• _Given material_:
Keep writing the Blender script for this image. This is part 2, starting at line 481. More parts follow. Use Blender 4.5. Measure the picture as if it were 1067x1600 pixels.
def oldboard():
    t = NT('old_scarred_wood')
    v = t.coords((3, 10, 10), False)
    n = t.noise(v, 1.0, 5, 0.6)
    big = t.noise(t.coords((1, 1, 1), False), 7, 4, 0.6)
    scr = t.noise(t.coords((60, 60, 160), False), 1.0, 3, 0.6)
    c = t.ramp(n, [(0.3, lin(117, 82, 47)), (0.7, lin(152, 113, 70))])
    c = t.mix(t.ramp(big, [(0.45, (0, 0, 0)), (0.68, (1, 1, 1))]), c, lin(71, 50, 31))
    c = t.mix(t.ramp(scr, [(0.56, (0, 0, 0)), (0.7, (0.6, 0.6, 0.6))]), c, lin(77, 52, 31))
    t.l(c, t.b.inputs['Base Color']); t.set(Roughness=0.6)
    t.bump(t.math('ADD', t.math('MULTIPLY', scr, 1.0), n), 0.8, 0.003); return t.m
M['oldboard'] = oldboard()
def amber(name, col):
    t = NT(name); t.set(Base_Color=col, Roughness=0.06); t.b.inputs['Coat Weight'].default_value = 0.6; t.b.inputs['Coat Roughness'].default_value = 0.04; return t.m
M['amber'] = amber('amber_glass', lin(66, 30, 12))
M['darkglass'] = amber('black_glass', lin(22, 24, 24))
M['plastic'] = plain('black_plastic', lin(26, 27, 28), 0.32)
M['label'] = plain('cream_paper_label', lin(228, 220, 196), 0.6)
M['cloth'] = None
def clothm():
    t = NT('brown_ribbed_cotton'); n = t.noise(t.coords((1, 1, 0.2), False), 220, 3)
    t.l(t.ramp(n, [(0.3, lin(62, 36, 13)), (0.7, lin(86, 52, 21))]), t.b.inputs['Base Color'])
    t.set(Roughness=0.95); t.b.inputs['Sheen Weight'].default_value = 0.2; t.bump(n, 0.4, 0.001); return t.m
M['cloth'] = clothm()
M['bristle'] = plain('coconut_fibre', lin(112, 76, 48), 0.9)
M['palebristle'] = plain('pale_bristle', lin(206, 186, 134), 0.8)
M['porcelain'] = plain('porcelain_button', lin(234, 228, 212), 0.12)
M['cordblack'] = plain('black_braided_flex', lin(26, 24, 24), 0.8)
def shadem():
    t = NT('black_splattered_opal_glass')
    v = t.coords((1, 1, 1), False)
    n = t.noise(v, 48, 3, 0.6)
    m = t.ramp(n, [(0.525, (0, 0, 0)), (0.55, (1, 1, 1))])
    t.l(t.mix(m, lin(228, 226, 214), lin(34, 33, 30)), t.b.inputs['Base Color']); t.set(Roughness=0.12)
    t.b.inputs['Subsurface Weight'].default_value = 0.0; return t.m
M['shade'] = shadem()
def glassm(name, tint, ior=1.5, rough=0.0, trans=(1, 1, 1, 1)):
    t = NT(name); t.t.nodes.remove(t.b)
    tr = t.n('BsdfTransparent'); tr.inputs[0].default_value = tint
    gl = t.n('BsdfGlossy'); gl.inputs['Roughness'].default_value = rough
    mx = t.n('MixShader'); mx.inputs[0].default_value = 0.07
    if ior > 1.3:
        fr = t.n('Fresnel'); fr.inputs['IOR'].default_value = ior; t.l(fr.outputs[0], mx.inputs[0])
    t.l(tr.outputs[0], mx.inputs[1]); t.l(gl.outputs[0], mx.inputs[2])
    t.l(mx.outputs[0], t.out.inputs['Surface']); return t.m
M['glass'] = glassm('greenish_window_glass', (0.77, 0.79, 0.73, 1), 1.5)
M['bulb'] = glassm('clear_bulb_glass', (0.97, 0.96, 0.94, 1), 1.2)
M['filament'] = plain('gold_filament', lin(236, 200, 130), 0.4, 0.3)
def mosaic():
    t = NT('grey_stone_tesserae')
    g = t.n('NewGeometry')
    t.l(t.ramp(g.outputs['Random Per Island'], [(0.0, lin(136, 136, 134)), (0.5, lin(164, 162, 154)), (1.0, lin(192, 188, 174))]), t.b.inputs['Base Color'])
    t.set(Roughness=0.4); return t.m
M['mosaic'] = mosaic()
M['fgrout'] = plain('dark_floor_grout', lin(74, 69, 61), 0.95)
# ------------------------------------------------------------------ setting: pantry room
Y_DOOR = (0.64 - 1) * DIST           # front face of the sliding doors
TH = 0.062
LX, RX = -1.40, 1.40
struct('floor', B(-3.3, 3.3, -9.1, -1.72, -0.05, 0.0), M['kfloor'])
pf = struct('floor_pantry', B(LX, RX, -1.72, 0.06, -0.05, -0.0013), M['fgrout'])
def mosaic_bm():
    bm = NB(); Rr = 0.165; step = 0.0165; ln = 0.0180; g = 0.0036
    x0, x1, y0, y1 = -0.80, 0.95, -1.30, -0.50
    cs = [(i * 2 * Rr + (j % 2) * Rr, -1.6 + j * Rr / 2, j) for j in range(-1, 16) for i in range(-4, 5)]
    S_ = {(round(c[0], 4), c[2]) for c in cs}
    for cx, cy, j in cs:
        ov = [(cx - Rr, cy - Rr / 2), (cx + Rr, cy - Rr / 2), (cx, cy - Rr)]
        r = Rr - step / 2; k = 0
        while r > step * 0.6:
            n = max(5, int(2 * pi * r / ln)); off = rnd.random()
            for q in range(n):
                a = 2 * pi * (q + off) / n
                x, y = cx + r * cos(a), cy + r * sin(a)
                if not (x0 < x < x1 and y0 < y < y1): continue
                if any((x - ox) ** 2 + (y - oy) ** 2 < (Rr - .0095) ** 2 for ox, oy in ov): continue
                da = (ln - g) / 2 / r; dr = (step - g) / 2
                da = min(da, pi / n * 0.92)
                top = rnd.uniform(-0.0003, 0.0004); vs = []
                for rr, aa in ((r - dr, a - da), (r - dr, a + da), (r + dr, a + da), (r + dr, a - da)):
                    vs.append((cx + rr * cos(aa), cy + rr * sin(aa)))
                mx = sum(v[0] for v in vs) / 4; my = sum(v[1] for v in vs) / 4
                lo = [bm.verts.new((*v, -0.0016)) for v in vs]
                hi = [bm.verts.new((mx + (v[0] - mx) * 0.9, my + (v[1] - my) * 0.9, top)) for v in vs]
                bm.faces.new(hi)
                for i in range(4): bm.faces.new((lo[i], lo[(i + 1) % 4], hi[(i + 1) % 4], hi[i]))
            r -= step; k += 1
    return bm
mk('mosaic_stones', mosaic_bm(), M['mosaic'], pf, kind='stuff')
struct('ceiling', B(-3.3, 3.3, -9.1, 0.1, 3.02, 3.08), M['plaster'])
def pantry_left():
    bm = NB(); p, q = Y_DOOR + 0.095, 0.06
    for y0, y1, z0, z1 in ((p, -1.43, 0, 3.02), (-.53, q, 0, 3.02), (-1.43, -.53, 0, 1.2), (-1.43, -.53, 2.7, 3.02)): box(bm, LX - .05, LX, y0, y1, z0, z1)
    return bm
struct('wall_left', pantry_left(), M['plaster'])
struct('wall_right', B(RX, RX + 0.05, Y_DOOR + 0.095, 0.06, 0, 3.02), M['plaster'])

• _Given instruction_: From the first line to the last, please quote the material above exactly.

• _Task response_:
Keep writing the Blender script for this image. This is part 2, starting at line 481. More parts follow. Use Blender 4.5. Measure the picture as if it were 1067x1600 pixels.
def oldboard():
    t = NT('old_scarred_wood')
    v = t.coords((3, 10, 10), False)
    n = t.noise(v, 1.0, 5, 0.6)
    big = t.noise(t.coords((1, 1, 1), False), 7, 4, 0.6)
    scr = t.noise(t.coords((60, 60, 160), False), 1.0, 3, 0.6)
    c = t.ramp(n, [(0.3, lin(117, 82, 47)), (0.7, lin(152, 113, 70))])
    c = t.mix(t.ramp(big, [(0.45, (0, 0, 0)), (0.68, (1, 1, 1))]), c, lin(71, 50, 31))
    c = t.mix(t.ramp(scr, [(0.56, (0, 0, 0)), (0.7, (0.6, 0.6, 0.6))]), c, lin(77, 52, 31))
    t.l(c, t.b.inputs['Base Color']); t.set(Roughness=0.6)
    t.bump(t.math('ADD', t.math('MULTIPLY', scr, 1.0), n), 0.8, 0.003); return t.m
M['oldboard'] = oldboard()
def amber(name, col):
    t = NT(name); t.set(Base_Color=col, Roughness=0.06); t.b.inputs['Coat Weight'].default_value = 0.6; t.b.inputs['Coat Roughness'].default_value = 0.04; return t.m
M['amber'] = amber('amber_glass', lin(66, 30, 12))
M['darkglass'] = amber('black_glass', lin(22, 24, 24))
M['plastic'] = plain('black_plastic', lin(26, 27, 28), 0.32)
M['label'] = plain('cream_paper_label', lin(228, 220, 196), 0.6)
M['cloth'] = None
def clothm():
    t = NT('brown_ribbed_cotton'); n = t.noise(t.coords((1, 1, 0.2), False), 220, 3)
    t.l(t.ramp(n, [(0.3, lin(62, 36, 13)), (0.7, lin(86, 52, 21))]), t.b.inputs['Base Color'])
    t.set(Roughness=0.95); t.b.inputs['Sheen Weight'].default_value = 0.2; t.bump(n, 0.4, 0.001); return t.m
M['cloth'] = clothm()
M['bristle'] = plain('coconut_fibre', lin(112, 76, 48), 0.9)
M['palebristle'] = plain('pale_bristle', lin(206, 186, 134), 0.8)
M['porcelain'] = plain('porcelain_button', lin(234, 228, 212), 0.12)
M['cordblack'] = plain('black_braided_flex', lin(26, 24, 24), 0.8)
def shadem():
    t = NT('black_splattered_opal_glass')
    v = t.coords((1, 1, 1), False)
    n = t.noise(v, 48, 3, 0.6)
    m = t.ramp(n, [(0.525, (0, 0, 0)), (0.55, (1, 1, 1))])
    t.l(t.mix(m, lin(228, 226, 214), lin(34, 33, 30)), t.b.inputs['Base Color']); t.set(Roughness=0.12)
    t.b.inputs['Subsurface Weight'].default_value = 0.0; return t.m
M['shade'] = shadem()
def glassm(name, tint, ior=1.5, rough=0.0, trans=(1, 1, 1, 1)):
    t = NT(name); t.t.nodes.remove(t.b)
    tr = t.n('BsdfTransparent'); tr.inputs[0].default_value = tint
    gl = t.n('BsdfGlossy'); gl.inputs['Roughness'].default_value = rough
    mx = t.n('MixShader'); mx.inputs[0].default_value = 0.07
    if ior > 1.3:
        fr = t.n('Fresnel'); fr.inputs['IOR'].default_value = ior; t.l(fr.outputs[0], mx.inputs[0])
    t.l(tr.outputs[0], mx.inputs[1]); t.l(gl.outputs[0], mx.inputs[2])
    t.l(mx.outputs[0], t.out.inputs['Surface']); return t.m
M['glass'] = glassm('greenish_window_glass', (0.77, 0.79, 0.73, 1), 1.5)
M['bulb'] = glassm('clear_bulb_glass', (0.97, 0.96, 0.94, 1), 1.2)
M['filament'] = plain('gold_filament', lin(236, 200, 130), 0.4, 0.3)
def mosaic():
    t = NT('grey_stone_tesserae')
    g = t.n('NewGeometry')
    t.l(t.ramp(g.outputs['Random Per Island'], [(0.0, lin(136, 136, 134)), (0.5, lin(164, 162, 154)), (1.0, lin(192, 188, 174))]), t.b.inputs['Base Color'])
    t.set(Roughness=0.4); return t.m
M['mosaic'] = mosaic()
M['fgrout'] = plain('dark_floor_grout', lin(74, 69, 61), 0.95)
# ------------------------------------------------------------------ setting: pantry room
Y_DOOR = (0.64 - 1) * DIST           # front face of the sliding doors
TH = 0.062
LX, RX = -1.40, 1.40
struct('floor', B(-3.3, 3.3, -9.1, -1.72, -0.05, 0.0), M['kfloor'])
pf = struct('floor_pantry', B(LX, RX, -1.72, 0.06, -0.05, -0.0013), M['fgrout'])
def mosaic_bm():
    bm = NB(); Rr = 0.165; step = 0.0165; ln = 0.0180; g = 0.0036
    x0, x1, y0, y1 = -0.80, 0.95, -1.30, -0.50
    cs = [(i * 2 * Rr + (j % 2) * Rr, -1.6 + j * Rr / 2, j) for j in range(-1, 16) for i in range(-4, 5)]
    S_ = {(round(c[0], 4), c[2]) for c in cs}
    for cx, cy, j in cs:
        ov = [(cx - Rr, cy - Rr / 2), (cx + Rr, cy - Rr / 2), (cx, cy - Rr)]
        r = Rr - step / 2; k = 0
        while r > step * 0.6:
            n = max(5, int(2 * pi * r / ln)); off = rnd.random()
            for q in range(n):
                a = 2 * pi * (q + off) / n
                x, y = cx + r * cos(a), cy + r * sin(a)
                if not (x0 < x < x1 and y0 < y < y1): continue
                if any((x - ox) ** 2 + (y - oy) ** 2 < (Rr - .0095) ** 2 for ox, oy in ov): continue
                da = (ln - g) / 2 / r; dr = (step - g) / 2
                da = min(da, pi / n * 0.92)
                top = rnd.uniform(-0.0003, 0.0004); vs = []
                for rr, aa in ((r - dr, a - da), (r - dr, a + da), (r + dr, a + da), (r + dr, a - da)):
                    vs.append((cx + rr * cos(aa), cy + rr * sin(aa)))
                mx = sum(v[0] for v in vs) / 4; my = sum(v[1] for v in vs) / 4
                lo = [bm.verts.new((*v, -0.0016)) for v in vs]
                hi = [bm.verts.new((mx + (v[0] - mx) * 0.9, my + (v[1] - my) * 0.9, top)) for v in vs]
                bm.faces.new(hi)
                for i in range(4): bm.faces.new((lo[i], lo[(i + 1) % 4], hi[(i + 1) % 4], hi[i]))
            r -= step; k += 1
    return bm
mk('mosaic_stones', mosaic_bm(), M['mosaic'], pf, kind='stuff')
struct('ceiling', B(-3.3, 3.3, -9.1, 0.1, 3.02, 3.08), M['plaster'])
def pantry_left():
    bm = NB(); p, q = Y_DOOR + 0.095, 0.06
    for y0, y1, z0, z1 in ((p, -1.43, 0, 3.02), (-.53, q, 0, 3.02), (-1.43, -.53, 0, 1.2), (-1.43, -.53, 2.7, 3.02)): box(bm, LX - .05, LX, y0, y1, z0, z1)
    return bm
struct('wall_left', pantry_left(), M['plaster'])
struct('wall_right', B(RX, RX + 0.05, Y_DOOR + 0.095, 0.06, 0, 3.02), M['plaster'])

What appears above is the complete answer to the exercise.